EXERCISE PROMPT:
Give back the whole listing exactly as shown.

RECORDS SHOWN:
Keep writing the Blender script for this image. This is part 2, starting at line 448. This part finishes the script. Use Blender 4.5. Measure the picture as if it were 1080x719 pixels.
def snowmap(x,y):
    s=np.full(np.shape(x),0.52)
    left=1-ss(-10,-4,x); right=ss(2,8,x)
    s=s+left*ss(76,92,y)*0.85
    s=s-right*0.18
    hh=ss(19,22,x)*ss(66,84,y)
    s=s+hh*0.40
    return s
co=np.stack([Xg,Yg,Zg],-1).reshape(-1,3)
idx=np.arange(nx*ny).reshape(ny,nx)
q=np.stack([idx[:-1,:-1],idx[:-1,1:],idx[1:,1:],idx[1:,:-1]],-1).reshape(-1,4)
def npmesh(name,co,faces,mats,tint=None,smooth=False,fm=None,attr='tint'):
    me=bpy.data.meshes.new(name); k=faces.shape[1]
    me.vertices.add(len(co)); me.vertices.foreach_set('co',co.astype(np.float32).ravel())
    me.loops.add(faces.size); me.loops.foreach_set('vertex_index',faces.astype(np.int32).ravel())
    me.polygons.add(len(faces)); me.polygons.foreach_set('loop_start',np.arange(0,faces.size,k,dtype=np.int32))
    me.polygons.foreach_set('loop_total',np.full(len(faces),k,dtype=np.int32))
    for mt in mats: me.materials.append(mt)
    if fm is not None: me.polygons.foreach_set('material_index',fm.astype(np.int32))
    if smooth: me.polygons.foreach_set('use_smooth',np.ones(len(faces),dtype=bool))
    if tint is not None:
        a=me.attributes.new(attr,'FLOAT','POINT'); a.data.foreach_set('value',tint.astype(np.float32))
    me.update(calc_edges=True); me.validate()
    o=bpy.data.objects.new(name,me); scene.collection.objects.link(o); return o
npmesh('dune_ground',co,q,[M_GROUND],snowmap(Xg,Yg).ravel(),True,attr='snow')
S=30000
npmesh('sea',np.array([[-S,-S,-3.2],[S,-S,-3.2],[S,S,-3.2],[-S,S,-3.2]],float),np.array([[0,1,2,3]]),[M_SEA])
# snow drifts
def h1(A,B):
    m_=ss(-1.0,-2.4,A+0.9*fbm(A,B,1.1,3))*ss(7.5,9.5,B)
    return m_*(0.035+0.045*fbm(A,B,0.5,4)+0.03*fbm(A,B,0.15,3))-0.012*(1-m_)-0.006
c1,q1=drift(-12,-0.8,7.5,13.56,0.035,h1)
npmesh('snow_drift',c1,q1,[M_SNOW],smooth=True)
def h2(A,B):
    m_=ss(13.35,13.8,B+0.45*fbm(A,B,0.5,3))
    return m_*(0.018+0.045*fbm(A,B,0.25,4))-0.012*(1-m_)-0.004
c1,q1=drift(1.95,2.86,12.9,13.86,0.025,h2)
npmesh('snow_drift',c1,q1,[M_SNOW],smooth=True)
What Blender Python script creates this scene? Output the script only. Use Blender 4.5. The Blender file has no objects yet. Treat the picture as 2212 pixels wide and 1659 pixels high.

ANSWER IN FULL:
Keep writing the Blender script for this image. This is part 2, starting at line 448. This part finishes the script. Use Blender 4.5. Measure the picture as if it were 1080x719 pixels.
def snowmap(x,y):
    s=np.full(np.shape(x),0.52)
    left=1-ss(-10,-4,x); right=ss(2,8,x)
    s=s+left*ss(76,92,y)*0.85
    s=s-right*0.18
    hh=ss(19,22,x)*ss(66,84,y)
    s=s+hh*0.40
    return s
co=np.stack([Xg,Yg,Zg],-1).reshape(-1,3)
idx=np.arange(nx*ny).reshape(ny,nx)
q=np.stack([idx[:-1,:-1],idx[:-1,1:],idx[1:,1:],idx[1:,:-1]],-1).reshape(-1,4)
def npmesh(name,co,faces,mats,tint=None,smooth=False,fm=None,attr='tint'):
    me=bpy.data.meshes.new(name); k=faces.shape[1]
    me.vertices.add(len(co)); me.vertices.foreach_set('co',co.astype(np.float32).ravel())
    me.loops.add(faces.size); me.loops.foreach_set('vertex_index',faces.astype(np.int32).ravel())
    me.polygons.add(len(faces)); me.polygons.foreach_set('loop_start',np.arange(0,faces.size,k,dtype=np.int32))
    me.polygons.foreach_set('loop_total',np.full(len(faces),k,dtype=np.int32))
    for mt in mats: me.materials.append(mt)
    if fm is not None: me.polygons.foreach_set('material_index',fm.astype(np.int32))
    if smooth: me.polygons.foreach_set('use_smooth',np.ones(len(faces),dtype=bool))
    if tint is not None:
        a=me.attributes.new(attr,'FLOAT','POINT'); a.data.foreach_set('value',tint.astype(np.float32))
    me.update(calc_edges=True); me.validate()
    o=bpy.data.objects.new(name,me); scene.collection.objects.link(o); return o
npmesh('dune_ground',co,q,[M_GROUND],snowmap(Xg,Yg).ravel(),True,attr='snow')
S=30000
npmesh('sea',np.array([[-S,-S,-3.2],[S,-S,-3.2],[S,S,-3.2],[-S,S,-3.2]],float),np.array([[0,1,2,3]]),[M_SEA])
# snow drifts
def h1(A,B):
    m_=ss(-1.0,-2.4,A+0.9*fbm(A,B,1.1,3))*ss(7.5,9.5,B)
    return m_*(0.035+0.045*fbm(A,B,0.5,4)+0.03*fbm(A,B,0.15,3))-0.012*(1-m_)-0.006
c1,q1=drift(-12,-0.8,7.5,13.56,0.035,h1)
npmesh('snow_drift',c1,q1,[M_SNOW],smooth=True)
def h2(A,B):
    m_=ss(13.35,13.8,B+0.45*fbm(A,B,0.5,3))
    return m_*(0.018+0.045*fbm(A,B,0.25,4))-0.012*(1-m_)-0.004
c1,q1=drift(1.95,2.86,12.9,13.86,0.025,h2)
npmesh('snow_drift',c1,q1,[M_SNOW],smooth=True)
What Blender Python script creates this scene? Output the script only. Use Blender 4.5. The Blender file has no objects yet. Treat the picture as 2212 pixels wide and 1659 pixels high.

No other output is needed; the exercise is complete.